→ WHAT THIS TASK INVOLVES: Return, without pictures, the lines from the start of the data through the one that contains "SC.camera = cam".

## Begin

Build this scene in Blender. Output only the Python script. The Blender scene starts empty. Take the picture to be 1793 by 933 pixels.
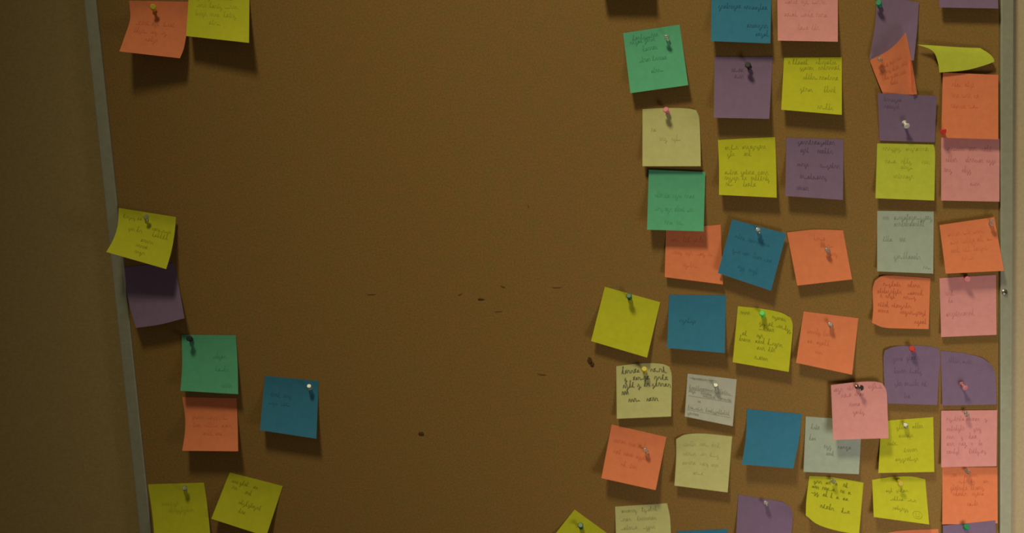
import bpy, math, random
from mathutils import Vector, Matrix

# ------------------------------------------------------------------ camera
SC = bpy.context.scene
COL = SC.collection
W, H = 1793.0, 933.0
FPX = 1500.0                       # focal length in pixels
DIST = 1.14                        # camera to board along the view axis
PITCH, ROLL = math.radians(5.4), math.radians(-1.6)
cam_d = bpy.data.cameras.new('camera')
cam = bpy.data.objects.new('camera', cam_d)
COL.objects.link(cam)
RCAM = (Matrix.Rotation(math.radians(90) - PITCH, 4, 'X') @ Matrix.Rotation(ROLL, 4, 'Z'))
FWD = (RCAM.to_3x3() @ Vector((0, 0, -1))).normalized()
TARGET = Vector((0, 0, 1.5))
CLOC = TARGET - FWD * DIST
cam.matrix_world = Matrix.Translation(CLOC) @ RCAM
cam_d.sensor_width = 36.0
cam_d.lens = 36.0 * FPX / W
cam_d.clip_start = 0.02
cam_d.dof.use_dof = True
cam_d.dof.focus_distance = 1.02
cam_d.dof.aperture_fstop = 4.0
SC.camera = cam

# ------------------------------------------------------------------ world, light, exposure
world = bpy.data.worlds.new('world')
SC.world = world
world.use_nodes = True
world.node_tree.nodes['Background'].inputs[0].default_value = (1.0, 0.90, 0.62, 1)
world.node_tree.nodes['Background'].inputs[1].default_value = 0.055


def area(name, loc, aim, sx, sy, power, col):
    d = bpy.data.lights.new(name, 'AREA')
    d.shape = 'RECTANGLE'
    d.size, d.size_y, d.energy, d.color = sx, sy, power, col
    o = bpy.data.objects.new(name, d)
    COL.objects.link(o)
    o.location = loc
    o.rotation_euler = (Vector(aim) - Vector(loc)).to_track_quat('-Z', 'Y').to_euler()
    return o


# added unseen spot, above left: throws the note shadows, fades towards the left
sd = bpy.data.lights.new('added_spot_light', 'SPOT')
sd.energy, sd.color = 186.0, (1.0, 0.88, 0.54)
sd.spot_size, sd.spot_blend, sd.shadow_soft_size = math.radians(75.5), 1.0, 0.20
so = bpy.data.objects.new('added_spot_light', sd)
COL.objects.link(so)
so.location = (-0.50, -1.10, 3.8)
so.rotation_euler = (Vector((2.21, 0, -1.91)) - so.location).to_track_quat('-Z', 'Y').to_euler()
# added unseen fill low on the right, warm, to brighten that side
area('added_fill_light', (0.66, -0.52, 1.03), (0.60, 0, 1.42), 0.30, 0.30, 1.6, (1.0, 0.90, 0.76))

vs = SC.view_settings
SC.display_settings.display_device = 'sRGB'
vs.view_transform = 'Standard'
vs.look = 'None'
vs.gamma = 1.0
vs.use_curve_mapping = False
vs.exposure = 0.0


# ------------------------------------------------------------------ helpers
def at(px, py, h=0.0):
    """Point at height h (metres) in front of the board face seen at photo pixel (px, py)."""
    d = RCAM.to_3x3() @ Vector(((px - W / 2) / FPX, -(py - H / 2) / FPX, -1.0))
    t = (-h - CLOC.y) / d.y
    return CLOC + d * t


def srgb(r, g, b):
    def f(c):
        c /= 255.0
        return c / 12.92 if c <= 0.04045 else ((c + 0.055) / 1.055) ** 2.4
    return (f(r), f(g), f(b))


def mesh_obj(name, verts, faces, mat, parent=None, smooth=False, sharp_after=None):
    me = bpy.data.meshes.new(name)
    me.from_pydata([tuple(v) for v in verts], [], faces)
    me.update()
    if mat:
        me.materials.append(mat)
    if smooth:
        n = sharp_after if sharp_after is not None else len(me.polygons)
        for i, p in enumerate(me.polygons):
            p.use_smooth = i < n
    o = bpy.data.objects.new(name, me)
    COL.objects.link(o)
    if parent:
        o.parent = parent
        o.matrix_parent_inverse = parent.matrix_world.inverted()
    return o


def tag(o, label=None, cat=None, group=None, kind=None):
    for k, v in (('label', label), ('category', cat), ('group', group), ('kind', kind)):
        if v:
            o[k] = v
    return o


def material(name, col, rough=0.8, noise=0.0, scale=40.0, bump=0.0, bscale=300.0,
             metallic=0.0, transmission=0.0, ior=1.45, sheen=0.0, col2=None, spec=0.5):
    m = bpy.data.materials.new(name)
    m.use_nodes = True
    nt = m.node_tree
    b = nt.nodes['Principled BSDF']
    b.inputs['Roughness'].default_value = rough
    b.inputs['Metallic'].default_value = metallic
    b.inputs['Transmission Weight'].default_value = transmission
    b.inputs['IOR'].default_value = ior
    b.inputs['Specular IOR Level'].default_value = spec
    b.inputs['Base Color'].default_value = (*col, 1)
    tc = nt.nodes.new('ShaderNodeTexCoord')
    if noise or col2:
        n = nt.nodes.new('ShaderNodeTexNoise')
        n.inputs['Scale'].default_value = scale
        n.inputs['Detail'].default_value = 5
        n.inputs['Roughness'].default_value = 0.65
        nt.links.new(tc.outputs['Object'], n.inputs['Vector'])
        r = nt.nodes.new('ShaderNodeValToRGB')
        c2 = col2 or tuple(c * (1 + noise) for c in col)
        c1 = tuple(c * (1 - noise) for c in col)
        r.color_ramp.elements[0].position = 0.33
        r.color_ramp.elements[1].position = 0.67
        r.color_ramp.elements[0].color = (*c1, 1)
        r.color_ramp.elements[1].color = (*c2, 1)
        nt.links.new(n.outputs['Fac'], r.inputs['Fac'])
        nt.links.new(r.outputs['Color'], b.inputs['Base Color'])
    if bump:
        n2 = nt.nodes.new('ShaderNodeTexNoise')
        n2.inputs['Scale'].default_value = bscale
        n2.inputs['Detail'].default_value = 4
        nt.links.new(tc.outputs['Object'], n2.inputs['Vector'])
        bp = nt.nodes.new('ShaderNodeBump')
        bp.inputs['Strength'].default_value = bump
        bp.inputs['Distance'].default_value = 0.001
        nt.links.new(n2.outputs['Fac'], bp.inputs['Height'])
        nt.links.new(bp.outputs['Normal'], b.inputs['Normal'])
    return m


# paper colours (reflectance of each kind of paper)
PAPER = {
    'yellow': (0.65, 0.66, 0.034),
    'lime':   (0.62, 0.69, 0.070),
    'orange': (0.94, 0.28, 0.13),
    'teal':   (0.135, 0.53, 0.32),
    'blue':   (0.050, 0.245, 0.43),
    'purple': (0.26, 0.175, 0.31),
    'pink':   (0.86, 0.37, 0.38),
    'cream':  (0.69, 0.68, 0.30),
    'mint':   (0.47, 0.55, 0.47),
    'white':  (0.60, 0.61, 0.54),
}
INKC = {
    'yellow': (0.05, 0.09, 0.02), 'lime': (0.05, 0.09, 0.02), 'orange': (0.25, 0.03, 0.03),
    'teal': (0.01, 0.10, 0.10), 'blue': (0.01, 0.05, 0.10), 'purple': (0.05, 0.02, 0.08),
    'pink': (0.28, 0.05, 0.10), 'cream': (0.05, 0.06, 0.05), 'mint': (0.08, 0.10, 0.14),
    'white': (0.12, 0.12, 0.13),
}
PM = {k: material(k + ' paper', c, rough=0.85, noise=0.05, scale=90, bump=0.12, bscale=900, spec=0.2)
      for k, c in PAPER.items()}
_ink = {}


def ink(colour, s):
    key = (colour, round(s, 2))
    if key not in _ink:
        p, i = PAPER[colour], INKC[colour]
        _ink[key] = material(colour + ' note ink', tuple(a * (1 - s) + b * s for a, b in zip(p, i)),
                             rough=0.8, spec=0.2)
    return _ink[key]


# ------------------------------------------------------------------ the setting
WALL_Y = 0.009
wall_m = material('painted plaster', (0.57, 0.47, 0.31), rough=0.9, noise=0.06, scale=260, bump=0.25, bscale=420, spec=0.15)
floor_m = material('floor covering', (0.20, 0.16, 0.12), rough=0.8, noise=0.15, scale=30)


def box(name, x0, x1, y0, y1, z0, z1, mat, parent=None):
    v = [(x, y, z) for x in (x0, x1) for y in (y0, y1) for z in (z0, z1)]
    f = [(0, 1, 3, 2), (4, 6, 7, 5), (0, 4, 5, 1), (2, 3, 7, 6), (0, 2, 6, 4), (1, 5, 7, 3)]
    return mesh_obj(name, v, f, mat, parent)


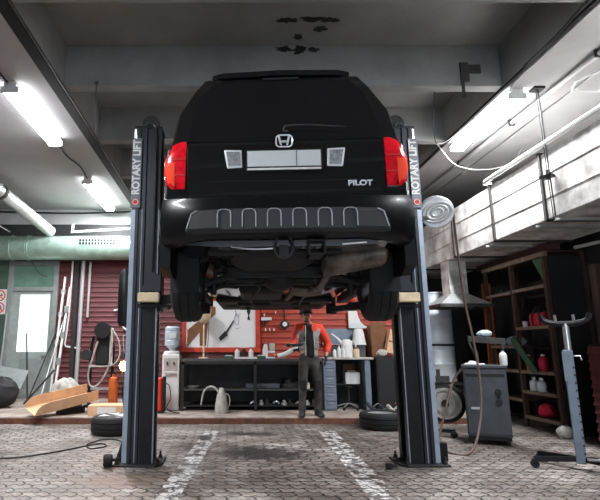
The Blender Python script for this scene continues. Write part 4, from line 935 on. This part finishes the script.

## End

→ EXERCISE RESPONSE:
Build this scene in Blender. Output only the Python script. The Blender scene starts empty. Take the picture to be 1793 by 933 pixels.
import bpy, math, random
from mathutils import Vector, Matrix

# ------------------------------------------------------------------ camera
SC = bpy.context.scene
COL = SC.collection
W, H = 1793.0, 933.0
FPX = 1500.0                       # focal length in pixels
DIST = 1.14                        # camera to board along the view axis
PITCH, ROLL = math.radians(5.4), math.radians(-1.6)
cam_d = bpy.data.cameras.new('camera')
cam = bpy.data.objects.new('camera', cam_d)
COL.objects.link(cam)
RCAM = (Matrix.Rotation(math.radians(90) - PITCH, 4, 'X') @ Matrix.Rotation(ROLL, 4, 'Z'))
FWD = (RCAM.to_3x3() @ Vector((0, 0, -1))).normalized()
TARGET = Vector((0, 0, 1.5))
CLOC = TARGET - FWD * DIST
cam.matrix_world = Matrix.Translation(CLOC) @ RCAM
cam_d.sensor_width = 36.0
cam_d.lens = 36.0 * FPX / W
cam_d.clip_start = 0.02
cam_d.dof.use_dof = True
cam_d.dof.focus_distance = 1.02
cam_d.dof.aperture_fstop = 4.0
SC.camera = cam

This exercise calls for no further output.